Saya menatapnya. Seperti biasa, ia tidak pernah memaksa.

7 komentar:

Anonim mengatakan...

tinggal bareng tanpa ikatan...gw mau banget
sayang...ortu emang msh teguh memegang norma2

*masih takut dosa dan Tuhan*

Anonim mengatakan...

hm...jangan deh...
dimana bumi dipijak disitu langit dijunjung kan?
ga tahu ya di bali sono hal itu biasa atau ga, tapi setidaknya di Indonesia Raya ini..hal itu ga lumrah..
(gw ga bilang ga boleh lho ya....)

Enno mengatakan...

hmm, nyokap gue blm apa2 dah ribut pas tau gue mau liburan berdua ke aussie sm co gue. pdhl msh 3 bulan lagi... NPWP aja baru mau dibikin. eh ributnya setengah mati kayak gue mau dibawa kabur gak dipulangin lagi hehehe...

kayaknya memang mesti dipikir2 lagi lex.. apalagi kalo ortu loe jenisnya yg mudah syok. nyokap gue aja blm apa2 dah meratap... aaah susah deh! haha

Anonim mengatakan...

yipeee.... di bali ya bu... ayo kalo mau jalan bareng, dengan sukarela kutemenin deh :D

Anonim mengatakan...

selamat kerja kantoran lagi, eh kalo takut ga betah kok ngelamar sih?

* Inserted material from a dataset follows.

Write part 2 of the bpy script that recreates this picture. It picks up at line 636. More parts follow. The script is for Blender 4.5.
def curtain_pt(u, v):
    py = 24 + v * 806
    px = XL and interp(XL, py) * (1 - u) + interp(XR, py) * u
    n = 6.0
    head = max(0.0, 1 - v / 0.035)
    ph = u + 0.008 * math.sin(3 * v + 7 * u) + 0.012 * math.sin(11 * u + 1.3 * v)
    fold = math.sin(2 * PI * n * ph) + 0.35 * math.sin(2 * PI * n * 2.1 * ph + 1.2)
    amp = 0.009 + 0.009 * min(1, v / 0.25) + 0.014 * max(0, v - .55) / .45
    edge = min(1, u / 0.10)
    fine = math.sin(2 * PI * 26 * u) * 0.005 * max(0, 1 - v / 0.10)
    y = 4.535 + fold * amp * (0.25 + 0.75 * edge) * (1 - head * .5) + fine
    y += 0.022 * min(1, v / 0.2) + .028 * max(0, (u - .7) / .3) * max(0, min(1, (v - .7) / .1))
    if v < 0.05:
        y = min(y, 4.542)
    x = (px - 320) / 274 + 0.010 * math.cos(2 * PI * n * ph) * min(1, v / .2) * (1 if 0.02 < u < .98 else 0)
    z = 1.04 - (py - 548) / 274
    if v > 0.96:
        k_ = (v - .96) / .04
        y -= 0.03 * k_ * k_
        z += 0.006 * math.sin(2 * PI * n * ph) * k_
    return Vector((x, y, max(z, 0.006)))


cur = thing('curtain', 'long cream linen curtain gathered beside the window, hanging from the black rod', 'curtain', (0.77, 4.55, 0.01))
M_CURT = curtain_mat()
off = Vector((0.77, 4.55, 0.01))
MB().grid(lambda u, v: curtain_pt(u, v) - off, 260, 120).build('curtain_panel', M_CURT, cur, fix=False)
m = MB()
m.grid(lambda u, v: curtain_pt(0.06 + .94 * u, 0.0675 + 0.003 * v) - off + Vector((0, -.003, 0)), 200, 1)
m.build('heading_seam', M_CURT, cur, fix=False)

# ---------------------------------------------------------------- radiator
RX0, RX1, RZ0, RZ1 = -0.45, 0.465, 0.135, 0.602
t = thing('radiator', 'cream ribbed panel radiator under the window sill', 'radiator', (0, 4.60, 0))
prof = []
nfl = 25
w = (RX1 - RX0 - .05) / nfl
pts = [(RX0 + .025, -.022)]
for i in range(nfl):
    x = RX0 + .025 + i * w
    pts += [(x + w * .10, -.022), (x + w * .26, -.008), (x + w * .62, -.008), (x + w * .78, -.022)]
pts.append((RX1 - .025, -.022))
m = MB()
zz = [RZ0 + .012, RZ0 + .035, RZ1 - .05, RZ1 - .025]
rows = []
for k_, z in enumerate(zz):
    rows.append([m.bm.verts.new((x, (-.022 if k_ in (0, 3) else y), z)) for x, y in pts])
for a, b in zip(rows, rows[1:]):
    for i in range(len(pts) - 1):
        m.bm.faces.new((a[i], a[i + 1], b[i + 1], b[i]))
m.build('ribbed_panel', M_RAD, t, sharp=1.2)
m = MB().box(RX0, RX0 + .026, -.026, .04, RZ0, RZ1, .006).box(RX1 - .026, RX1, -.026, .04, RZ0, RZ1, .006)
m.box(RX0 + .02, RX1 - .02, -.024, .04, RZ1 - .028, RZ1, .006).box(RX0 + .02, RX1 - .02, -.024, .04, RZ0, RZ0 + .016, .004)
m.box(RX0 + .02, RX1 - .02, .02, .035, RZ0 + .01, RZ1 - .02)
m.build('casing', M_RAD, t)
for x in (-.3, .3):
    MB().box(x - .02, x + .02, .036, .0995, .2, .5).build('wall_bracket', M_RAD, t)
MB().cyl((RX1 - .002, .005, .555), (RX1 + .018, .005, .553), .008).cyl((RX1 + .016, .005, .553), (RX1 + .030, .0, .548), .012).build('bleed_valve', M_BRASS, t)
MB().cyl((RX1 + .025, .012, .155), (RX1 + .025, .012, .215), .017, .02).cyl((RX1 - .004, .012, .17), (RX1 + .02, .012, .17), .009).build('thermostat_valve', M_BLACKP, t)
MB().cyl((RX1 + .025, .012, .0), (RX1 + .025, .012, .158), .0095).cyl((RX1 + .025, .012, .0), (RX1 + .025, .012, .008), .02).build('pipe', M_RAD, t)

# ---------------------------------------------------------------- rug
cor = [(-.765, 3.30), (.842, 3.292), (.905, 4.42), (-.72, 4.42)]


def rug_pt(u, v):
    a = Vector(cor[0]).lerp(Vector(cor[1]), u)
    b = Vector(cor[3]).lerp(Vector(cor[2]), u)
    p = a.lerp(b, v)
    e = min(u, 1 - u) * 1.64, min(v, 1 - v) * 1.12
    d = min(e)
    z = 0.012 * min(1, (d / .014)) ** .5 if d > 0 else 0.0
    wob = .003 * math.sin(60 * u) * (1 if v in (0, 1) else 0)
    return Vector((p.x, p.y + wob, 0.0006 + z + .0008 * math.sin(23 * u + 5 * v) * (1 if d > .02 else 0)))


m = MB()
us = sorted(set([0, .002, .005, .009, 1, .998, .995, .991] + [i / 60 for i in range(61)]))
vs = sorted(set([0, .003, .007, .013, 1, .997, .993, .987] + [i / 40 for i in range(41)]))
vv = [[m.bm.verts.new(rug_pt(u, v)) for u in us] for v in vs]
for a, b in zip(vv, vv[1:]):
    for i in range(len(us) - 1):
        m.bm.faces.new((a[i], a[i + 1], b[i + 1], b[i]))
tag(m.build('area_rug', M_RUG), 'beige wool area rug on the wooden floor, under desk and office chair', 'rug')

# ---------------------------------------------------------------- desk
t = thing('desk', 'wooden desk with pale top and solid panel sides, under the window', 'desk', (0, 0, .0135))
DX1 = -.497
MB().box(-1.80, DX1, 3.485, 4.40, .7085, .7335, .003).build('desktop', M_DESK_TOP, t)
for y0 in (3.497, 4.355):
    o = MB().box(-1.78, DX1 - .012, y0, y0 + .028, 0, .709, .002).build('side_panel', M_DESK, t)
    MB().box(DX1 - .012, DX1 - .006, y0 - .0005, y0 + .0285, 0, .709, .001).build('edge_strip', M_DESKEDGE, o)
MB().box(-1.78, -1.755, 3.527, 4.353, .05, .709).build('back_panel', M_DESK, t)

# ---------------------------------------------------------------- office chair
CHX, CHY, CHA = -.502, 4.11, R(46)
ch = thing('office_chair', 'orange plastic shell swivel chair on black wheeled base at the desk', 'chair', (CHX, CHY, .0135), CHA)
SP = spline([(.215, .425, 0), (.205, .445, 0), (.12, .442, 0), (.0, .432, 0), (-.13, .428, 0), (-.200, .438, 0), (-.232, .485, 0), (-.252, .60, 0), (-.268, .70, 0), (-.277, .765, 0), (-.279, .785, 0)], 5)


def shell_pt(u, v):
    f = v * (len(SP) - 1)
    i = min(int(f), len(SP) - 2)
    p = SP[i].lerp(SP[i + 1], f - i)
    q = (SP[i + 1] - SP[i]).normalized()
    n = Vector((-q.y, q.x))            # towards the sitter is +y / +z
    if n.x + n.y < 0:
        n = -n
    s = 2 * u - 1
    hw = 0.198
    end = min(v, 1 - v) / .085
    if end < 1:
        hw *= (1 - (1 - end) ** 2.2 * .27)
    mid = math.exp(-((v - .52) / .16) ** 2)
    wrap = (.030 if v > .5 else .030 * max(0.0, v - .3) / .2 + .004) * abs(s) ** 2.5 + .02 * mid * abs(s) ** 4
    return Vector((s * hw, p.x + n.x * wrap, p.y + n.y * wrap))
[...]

soal tinggal sama marco? ikutin kata hati aja, berarti kalo dari tulisan di atas, jawabannya negatif....caelah

Anonim mengatakan...

nots:
takut ortu, takut dosa, takut Tuhan, banyak ya bo :D

desty:
iya seh :)

enno:
selama belum nikah, ye.. masih anak emak kita-kita... hahaha

dewi:
assiiiikkk... :D

hedi:
iya neh, brarti emang blom bulet :D

Anonim mengatakan...

Seandainya daku jg pny keberanian buat pindah ke bali biar deket sama pacar.. hiks!